Founders who lead with transparency — about their process, their pricing, even their setbacks — tend to build audiences that don’t just buy but advocate. The data backs this up. According to the 2026 Edelman Trust Barometer , transparency ranks as the top reason people extend trust to someone they might not otherwise, cited by 46% of respondents. When a company is honest about what it doesn’t know or what it got wrong, customers have reason to believe it when it says what it does know and what it got right.
That kind of candor is still rare enough to be memorable. In markets where everyone is claiming to be the best, the founder willing to show their work stands out.
2. They understand that consistency is what credibility is actually made of.
Trust is rarely the result of a single interaction. It accumulates, or erodes, across hundreds of small moments — from how fast you respond to whether your product does what you said it would and how you handle a complaint when something goes wrong.
Entrepreneurs who understand this stop thinking about trust as a marketing outcome and start treating it as an operational standard. Every touchpoint is a data point that either confirms or undermines what the brand says about itself. That consistency matters most precisely when things get hard — an economic downturn, a product failure, a moment of public scrutiny. Companies with a track record of straight dealing tend to get more grace in difficult moments than those who’ve spent years optimizing for surface-level impressions.
Closing that gap between promise and experience is less a communications challenge than an execution one.
3. They invest in the relationship before the sale is certain.
The fastest path to short-term revenue and the fastest path to long-term revenue are not the same. Entrepreneurs who optimize for the transaction often find they’re constantly rebuilding their customer base. Those who invest in the relationship find something more durable.

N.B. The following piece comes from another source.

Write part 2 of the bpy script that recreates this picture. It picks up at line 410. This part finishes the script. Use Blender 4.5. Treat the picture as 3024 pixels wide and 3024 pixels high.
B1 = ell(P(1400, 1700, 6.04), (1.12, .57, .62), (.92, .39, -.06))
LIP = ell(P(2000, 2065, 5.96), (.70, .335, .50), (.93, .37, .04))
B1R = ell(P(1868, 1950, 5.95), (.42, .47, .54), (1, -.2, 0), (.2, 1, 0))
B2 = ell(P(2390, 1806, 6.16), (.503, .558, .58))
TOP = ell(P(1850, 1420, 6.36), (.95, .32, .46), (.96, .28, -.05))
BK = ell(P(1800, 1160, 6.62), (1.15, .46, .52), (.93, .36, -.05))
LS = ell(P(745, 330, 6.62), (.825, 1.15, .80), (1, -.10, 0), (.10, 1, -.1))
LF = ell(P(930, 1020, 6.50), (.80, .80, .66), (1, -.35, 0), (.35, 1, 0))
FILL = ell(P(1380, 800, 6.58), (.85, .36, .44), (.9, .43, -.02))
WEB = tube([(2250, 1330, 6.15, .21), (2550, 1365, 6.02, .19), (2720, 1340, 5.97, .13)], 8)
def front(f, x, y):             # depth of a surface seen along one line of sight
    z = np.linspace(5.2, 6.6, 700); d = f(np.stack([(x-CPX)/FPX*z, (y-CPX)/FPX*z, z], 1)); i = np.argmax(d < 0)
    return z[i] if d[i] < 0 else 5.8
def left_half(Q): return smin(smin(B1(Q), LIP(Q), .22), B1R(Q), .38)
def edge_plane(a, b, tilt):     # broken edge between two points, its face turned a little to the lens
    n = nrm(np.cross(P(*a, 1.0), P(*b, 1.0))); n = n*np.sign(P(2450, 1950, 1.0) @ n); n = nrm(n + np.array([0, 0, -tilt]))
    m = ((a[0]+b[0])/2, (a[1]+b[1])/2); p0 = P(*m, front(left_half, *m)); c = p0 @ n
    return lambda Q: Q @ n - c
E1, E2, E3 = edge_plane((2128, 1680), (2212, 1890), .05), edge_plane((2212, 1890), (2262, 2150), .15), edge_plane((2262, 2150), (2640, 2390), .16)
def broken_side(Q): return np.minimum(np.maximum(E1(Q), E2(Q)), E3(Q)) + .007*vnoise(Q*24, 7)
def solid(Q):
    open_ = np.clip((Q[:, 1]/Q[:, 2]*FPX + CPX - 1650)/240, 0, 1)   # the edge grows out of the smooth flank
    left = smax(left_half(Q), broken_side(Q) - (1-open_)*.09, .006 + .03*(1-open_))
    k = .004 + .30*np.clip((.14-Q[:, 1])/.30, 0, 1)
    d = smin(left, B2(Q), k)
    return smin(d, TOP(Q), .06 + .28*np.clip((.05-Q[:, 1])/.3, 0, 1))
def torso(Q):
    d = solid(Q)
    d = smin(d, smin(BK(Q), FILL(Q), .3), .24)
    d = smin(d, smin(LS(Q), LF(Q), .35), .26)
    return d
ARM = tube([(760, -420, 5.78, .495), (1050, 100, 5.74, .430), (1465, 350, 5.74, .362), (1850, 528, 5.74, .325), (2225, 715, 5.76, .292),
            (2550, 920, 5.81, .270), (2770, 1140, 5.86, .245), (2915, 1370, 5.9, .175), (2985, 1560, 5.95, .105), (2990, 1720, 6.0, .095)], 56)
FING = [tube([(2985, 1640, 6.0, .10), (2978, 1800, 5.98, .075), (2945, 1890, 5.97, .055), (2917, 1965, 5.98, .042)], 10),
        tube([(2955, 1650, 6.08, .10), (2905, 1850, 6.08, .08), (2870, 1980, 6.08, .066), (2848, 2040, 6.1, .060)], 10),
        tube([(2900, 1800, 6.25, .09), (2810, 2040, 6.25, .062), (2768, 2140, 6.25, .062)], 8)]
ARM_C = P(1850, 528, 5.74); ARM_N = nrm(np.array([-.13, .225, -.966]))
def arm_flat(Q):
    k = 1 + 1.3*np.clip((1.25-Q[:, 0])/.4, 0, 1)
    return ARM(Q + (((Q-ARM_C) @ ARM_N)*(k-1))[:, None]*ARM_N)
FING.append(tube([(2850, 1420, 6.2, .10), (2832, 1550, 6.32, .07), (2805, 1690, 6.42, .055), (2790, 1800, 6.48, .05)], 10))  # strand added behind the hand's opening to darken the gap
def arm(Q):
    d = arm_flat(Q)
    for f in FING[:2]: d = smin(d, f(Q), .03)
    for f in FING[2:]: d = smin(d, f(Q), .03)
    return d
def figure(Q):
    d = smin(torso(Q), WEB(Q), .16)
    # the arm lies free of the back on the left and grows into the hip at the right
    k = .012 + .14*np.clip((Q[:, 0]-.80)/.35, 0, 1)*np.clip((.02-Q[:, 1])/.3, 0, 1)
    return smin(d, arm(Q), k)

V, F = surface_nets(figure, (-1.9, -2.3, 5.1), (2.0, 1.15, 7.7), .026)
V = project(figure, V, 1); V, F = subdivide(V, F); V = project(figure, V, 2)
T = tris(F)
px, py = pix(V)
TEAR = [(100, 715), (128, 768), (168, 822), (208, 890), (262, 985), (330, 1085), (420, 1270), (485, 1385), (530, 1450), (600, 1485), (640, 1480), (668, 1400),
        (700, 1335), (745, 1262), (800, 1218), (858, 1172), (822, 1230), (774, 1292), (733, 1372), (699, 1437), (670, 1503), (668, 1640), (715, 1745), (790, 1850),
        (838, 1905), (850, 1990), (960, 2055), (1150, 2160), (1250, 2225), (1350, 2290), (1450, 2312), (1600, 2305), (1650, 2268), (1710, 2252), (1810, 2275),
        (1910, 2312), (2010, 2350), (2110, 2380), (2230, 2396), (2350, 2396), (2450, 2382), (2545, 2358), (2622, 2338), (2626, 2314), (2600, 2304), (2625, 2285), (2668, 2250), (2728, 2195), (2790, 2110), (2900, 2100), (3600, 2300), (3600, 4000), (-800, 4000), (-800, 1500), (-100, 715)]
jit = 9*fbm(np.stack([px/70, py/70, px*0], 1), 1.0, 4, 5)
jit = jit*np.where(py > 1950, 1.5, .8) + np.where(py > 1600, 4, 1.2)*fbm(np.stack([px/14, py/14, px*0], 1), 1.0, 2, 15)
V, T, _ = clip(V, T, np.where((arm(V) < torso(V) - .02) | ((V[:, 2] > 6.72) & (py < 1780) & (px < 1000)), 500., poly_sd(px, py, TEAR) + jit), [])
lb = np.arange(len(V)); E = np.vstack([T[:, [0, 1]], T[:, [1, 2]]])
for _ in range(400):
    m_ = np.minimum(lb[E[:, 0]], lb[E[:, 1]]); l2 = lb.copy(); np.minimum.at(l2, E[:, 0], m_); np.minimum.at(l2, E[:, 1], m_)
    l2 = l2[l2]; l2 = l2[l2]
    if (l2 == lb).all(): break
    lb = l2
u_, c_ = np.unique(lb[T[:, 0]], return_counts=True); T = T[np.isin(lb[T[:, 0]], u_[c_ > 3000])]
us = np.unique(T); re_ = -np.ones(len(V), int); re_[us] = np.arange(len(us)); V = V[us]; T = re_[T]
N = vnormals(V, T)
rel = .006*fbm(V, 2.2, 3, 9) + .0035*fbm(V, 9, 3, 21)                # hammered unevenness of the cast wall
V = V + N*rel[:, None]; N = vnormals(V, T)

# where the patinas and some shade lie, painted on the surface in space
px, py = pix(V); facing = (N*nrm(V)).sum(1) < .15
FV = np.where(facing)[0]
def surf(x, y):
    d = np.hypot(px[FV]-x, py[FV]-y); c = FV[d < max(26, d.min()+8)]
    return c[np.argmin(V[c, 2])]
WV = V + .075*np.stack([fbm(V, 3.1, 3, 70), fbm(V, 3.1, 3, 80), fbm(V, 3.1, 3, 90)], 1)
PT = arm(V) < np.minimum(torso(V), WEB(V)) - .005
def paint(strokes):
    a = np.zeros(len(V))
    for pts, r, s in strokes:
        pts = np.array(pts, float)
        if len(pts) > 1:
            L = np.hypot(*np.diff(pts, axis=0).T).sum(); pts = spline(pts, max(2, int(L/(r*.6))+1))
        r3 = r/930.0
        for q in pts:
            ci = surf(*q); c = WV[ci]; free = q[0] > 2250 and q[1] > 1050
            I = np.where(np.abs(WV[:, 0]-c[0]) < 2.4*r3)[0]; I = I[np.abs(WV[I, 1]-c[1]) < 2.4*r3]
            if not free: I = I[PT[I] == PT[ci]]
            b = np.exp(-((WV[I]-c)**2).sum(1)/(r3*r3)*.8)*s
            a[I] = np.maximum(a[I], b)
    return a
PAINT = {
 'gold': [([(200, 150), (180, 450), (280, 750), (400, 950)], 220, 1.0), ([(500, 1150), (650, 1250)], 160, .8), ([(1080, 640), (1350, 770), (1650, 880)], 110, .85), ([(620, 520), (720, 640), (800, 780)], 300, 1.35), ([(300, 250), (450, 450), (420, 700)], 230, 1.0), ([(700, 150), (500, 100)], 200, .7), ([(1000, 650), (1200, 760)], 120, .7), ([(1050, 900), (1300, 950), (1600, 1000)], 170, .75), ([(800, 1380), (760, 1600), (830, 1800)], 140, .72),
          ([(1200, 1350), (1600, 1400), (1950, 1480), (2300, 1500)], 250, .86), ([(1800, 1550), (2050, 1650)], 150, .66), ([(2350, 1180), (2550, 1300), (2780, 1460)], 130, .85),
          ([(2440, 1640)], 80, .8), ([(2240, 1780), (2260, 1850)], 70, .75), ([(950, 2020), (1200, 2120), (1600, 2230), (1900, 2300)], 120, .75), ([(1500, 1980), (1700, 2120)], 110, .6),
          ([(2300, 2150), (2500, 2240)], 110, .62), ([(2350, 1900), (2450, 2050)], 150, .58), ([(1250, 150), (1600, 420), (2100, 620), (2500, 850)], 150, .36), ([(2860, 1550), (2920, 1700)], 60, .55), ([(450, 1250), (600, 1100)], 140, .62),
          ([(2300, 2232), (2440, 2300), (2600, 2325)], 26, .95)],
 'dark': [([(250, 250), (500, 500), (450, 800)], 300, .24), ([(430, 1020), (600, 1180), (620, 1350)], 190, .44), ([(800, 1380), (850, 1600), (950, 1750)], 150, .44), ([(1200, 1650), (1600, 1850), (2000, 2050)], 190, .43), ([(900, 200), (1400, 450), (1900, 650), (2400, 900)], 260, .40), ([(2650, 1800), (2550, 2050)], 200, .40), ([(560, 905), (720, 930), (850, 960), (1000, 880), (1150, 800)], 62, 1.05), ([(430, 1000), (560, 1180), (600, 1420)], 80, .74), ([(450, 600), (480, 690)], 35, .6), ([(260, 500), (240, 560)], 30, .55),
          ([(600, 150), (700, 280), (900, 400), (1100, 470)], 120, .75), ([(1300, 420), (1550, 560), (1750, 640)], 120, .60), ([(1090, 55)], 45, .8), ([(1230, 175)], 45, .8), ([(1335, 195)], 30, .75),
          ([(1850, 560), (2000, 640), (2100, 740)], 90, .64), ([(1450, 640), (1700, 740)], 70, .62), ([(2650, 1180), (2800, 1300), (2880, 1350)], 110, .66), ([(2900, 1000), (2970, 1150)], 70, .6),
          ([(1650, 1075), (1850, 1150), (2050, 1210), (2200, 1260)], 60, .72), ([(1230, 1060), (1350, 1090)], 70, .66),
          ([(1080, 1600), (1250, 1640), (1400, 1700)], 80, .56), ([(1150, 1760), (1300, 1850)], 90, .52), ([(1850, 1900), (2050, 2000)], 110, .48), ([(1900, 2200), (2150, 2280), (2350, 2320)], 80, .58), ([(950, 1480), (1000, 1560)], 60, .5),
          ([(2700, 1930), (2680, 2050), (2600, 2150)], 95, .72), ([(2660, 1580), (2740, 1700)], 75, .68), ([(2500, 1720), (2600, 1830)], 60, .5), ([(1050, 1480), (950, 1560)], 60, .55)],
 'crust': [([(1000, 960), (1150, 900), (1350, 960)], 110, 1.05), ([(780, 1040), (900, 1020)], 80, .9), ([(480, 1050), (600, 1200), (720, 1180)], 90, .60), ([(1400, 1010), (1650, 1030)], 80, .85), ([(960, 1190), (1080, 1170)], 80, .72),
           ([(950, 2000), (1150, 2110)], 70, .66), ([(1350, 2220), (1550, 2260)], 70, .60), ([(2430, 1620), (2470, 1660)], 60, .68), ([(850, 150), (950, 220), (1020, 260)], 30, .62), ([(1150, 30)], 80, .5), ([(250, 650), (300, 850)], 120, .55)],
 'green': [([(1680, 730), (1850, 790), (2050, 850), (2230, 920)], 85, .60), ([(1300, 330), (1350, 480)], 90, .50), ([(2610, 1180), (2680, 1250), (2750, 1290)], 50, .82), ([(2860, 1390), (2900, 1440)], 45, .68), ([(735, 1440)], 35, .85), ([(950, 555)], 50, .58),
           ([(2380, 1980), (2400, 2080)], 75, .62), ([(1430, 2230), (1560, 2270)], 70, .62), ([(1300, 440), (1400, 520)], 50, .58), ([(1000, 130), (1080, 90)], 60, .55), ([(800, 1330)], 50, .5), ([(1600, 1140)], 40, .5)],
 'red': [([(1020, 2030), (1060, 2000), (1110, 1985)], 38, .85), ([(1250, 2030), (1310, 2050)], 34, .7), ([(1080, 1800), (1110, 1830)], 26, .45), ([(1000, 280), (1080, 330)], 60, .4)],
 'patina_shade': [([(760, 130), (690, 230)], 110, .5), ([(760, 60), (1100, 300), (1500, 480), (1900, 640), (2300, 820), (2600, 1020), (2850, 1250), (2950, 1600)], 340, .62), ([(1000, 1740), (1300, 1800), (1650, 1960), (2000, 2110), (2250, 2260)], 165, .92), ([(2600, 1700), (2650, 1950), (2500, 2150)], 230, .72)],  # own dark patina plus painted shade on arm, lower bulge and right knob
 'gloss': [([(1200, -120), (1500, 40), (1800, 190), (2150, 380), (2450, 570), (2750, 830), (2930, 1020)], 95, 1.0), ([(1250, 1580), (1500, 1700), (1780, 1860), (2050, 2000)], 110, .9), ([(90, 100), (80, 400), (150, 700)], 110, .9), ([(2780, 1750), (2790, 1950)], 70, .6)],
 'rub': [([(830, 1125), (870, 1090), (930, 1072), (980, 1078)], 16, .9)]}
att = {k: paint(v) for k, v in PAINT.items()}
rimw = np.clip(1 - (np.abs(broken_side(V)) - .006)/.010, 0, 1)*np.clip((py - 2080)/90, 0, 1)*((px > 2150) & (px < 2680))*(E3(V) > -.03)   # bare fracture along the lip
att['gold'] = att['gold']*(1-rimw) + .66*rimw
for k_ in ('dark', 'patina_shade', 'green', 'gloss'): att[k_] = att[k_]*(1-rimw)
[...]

Relationship-driven sales strategies look different from traditional ones. They prioritize learning over pitching, follow-up over closing, and long-term fit over immediate conversion. They also demand more of the seller, more patience, more genuine curiosity, more willingness to say “this isn’t right for you” when it isn’t.
In industries where reputation travels — and in a connected world, reputation travels everywhere — that honesty becomes the foundation of referrals, renewals, and the kind of word-of-mouth that no ad budget can manufacture.
Jana Boone , SVP of Growth Enablement at Intero Digital, a full-service digital marketing agency, has built that principle into her team’s entire sales approach. “We’ve made a deliberate shift away from a traditional sales approach toward real, consultative conversations, connecting prospects directly with our in-house industry experts who offer genuine advice rather than prescriptions,” she says. “That honesty and commitment to their growth, even when it means surfacing ideas they hadn’t previously considered, has been one of the most powerful drivers of long-term client relationships and referrals.”
What makes trust-based strategy compelling isn’t just that it feels like the right way to operate. It’s that it works. Customers who trust a brand buy more, stay longer, and cost less to retain than those acquired through incentive or urgency. They’re also more likely to forgive mistakes — a meaningful advantage in a market that guarantees turbulence.
For founders navigating uncertainty, that stability is worth more than it might appear. A loyal customer base doesn’t solve every problem, but it does create a floor. It’s the difference between a business that has to chase growth and one that generates it.
The entrepreneurs best positioned for the years ahead aren’t necessarily the ones with the biggest budgets or the sharpest marketing. They’re the ones whose customers trust them — and whose track record gives those customers every reason to stay.